2005年1月30日(日)「しんぶん赤旗」

浜岡原発、耐震補強へ

東海地震対策 中部電力が発表


 中部電力は二十八日、浜岡原子力発電所(静岡県御前崎市)の耐震補強工事を実施すると発表しました。浜岡原発は、近い将来起きると予測されている東海地震の震源域に位置しており、住民や地震学者から、運転停止を求める声が強まっていました。

 浜岡原発には、1号機から5号機まで五基の原子炉があります。中電は五基すべてについて補強工事を実施するとしています。

 同社によると、工事の内容は、(1)屋外原子炉機器冷却設備の改造(1―5号機)(2)排気塔の改造(同)(3)屋外油タンクの追加設置(同)(4)屋外機器の基礎部の改造(1、2号機)(5)屋外配管の支持部分の追加設置(同)。1、2号機については、現在実施している定期点検を二〇〇八年三月まで延長して行い、3、4、5号機については今後二年程度かけて実施するとしています。

 これらの工事を実施することによって、従来想定していた地震動六百ガル(ガルは加速度の単位)にくらべ、千ガルまで耐えられるようになるとしています。

 工事には一基当たり数十億円から数百億円の費用がかかるといいます。

中電の耐震の論拠が崩れた

 浜岡原発の危険から住民を守る会会長で日本共産党御前崎市議の清水澄夫さんの話 昨年十二月議会で私は、新潟県中越地震で二千五百十五ガルの加速度が記録されていることを指摘し、浜岡原発で想定している六百ガルは小さ過ぎるのではないかと、市としての対応を求めてきました。これまでもたびたび問題点を指摘してきましたが、中部電力は「どんな地震にも耐えられる」と見直さずにきました。その論拠が崩れたことになります。

 しかし、加速度の想定を一千ガルにあげたからといって安全だということにはならない。炉心の冷却に毎秒三百トンの海水をとっている配管はどうなるのかなど住民の心配はたえない。


解説

震源域への立地が異常

 東海地震はいつ起きてもおかしくないといわれている巨大地震です。
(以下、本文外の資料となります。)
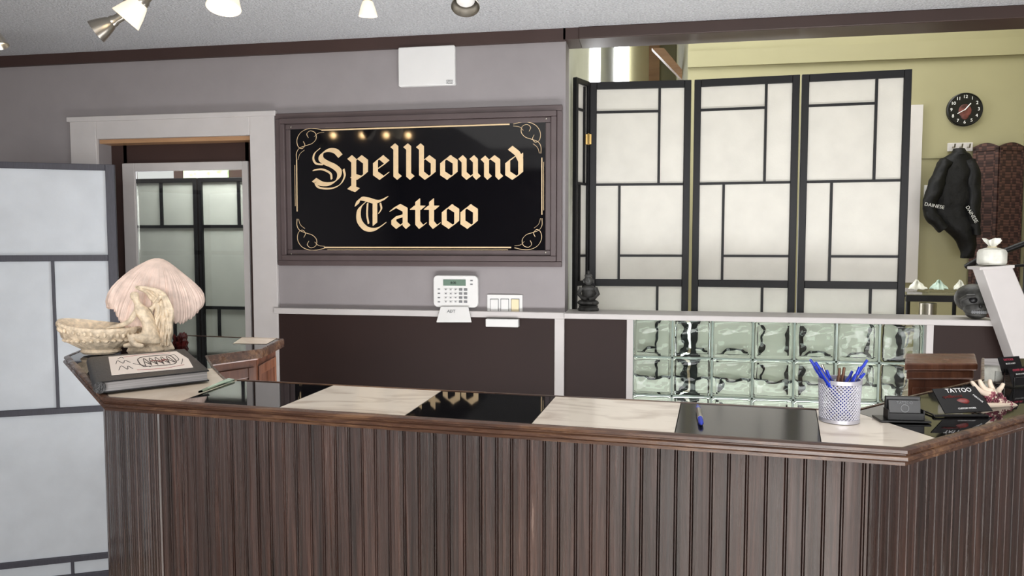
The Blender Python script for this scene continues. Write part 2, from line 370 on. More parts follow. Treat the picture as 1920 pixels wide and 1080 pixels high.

その震源域に原発を立地し、運転していること自体が異常なことではないでしょうか。

 浜岡原発1号機(一九七六年三月運転開始)、2号機(七八年十一月運転開始)の建設が始まった七〇年代初めのころは、東海地震の震源域は明確になっていませんでした。東海地震にたいする備えも十分でないまま建設されました。

 八六年にはチェルノブイリ原発事故が起きました。地球規模の放射能汚染事故を経験した後、浜岡原発が震源域に位置していることがはっきりした時点で、運転停止の方向を目指すべきだったと思います。

 ところが、中部電力は、運転停止どころか、次々に原発を増設、政府も推進してきました。5号機は、今月十八日に運転を開始したばかり。総発電量は約五百万キロワットに達し、東京電力柏崎刈羽原発(新潟県)に次ぐ国内二位となりました。

 中部電力はこれまで、東海地震が起きても大丈夫だとくりかえしてきました。しかし、地震学者らから、根拠がないと批判されてきました。

 地震によって原子炉の炉心が損傷する確率を独立行政法人・原子力基盤機構が試算し、昨年明らかにしました。それによると、国際原子力機関(IAEA)の基準を大幅に上回る原発のあることがわかりました。浜岡原発がその原発とみられています。

 中部電力の耐震補強工事実施方針は、こうしたもとで発表されました。従来よりも耐震性が強化されること自体は望ましいことです。しかし、地震災害が予測通りに起きるのはまれです。今回発表された補強工事で果たして万全といえるのか、疑問が残ります。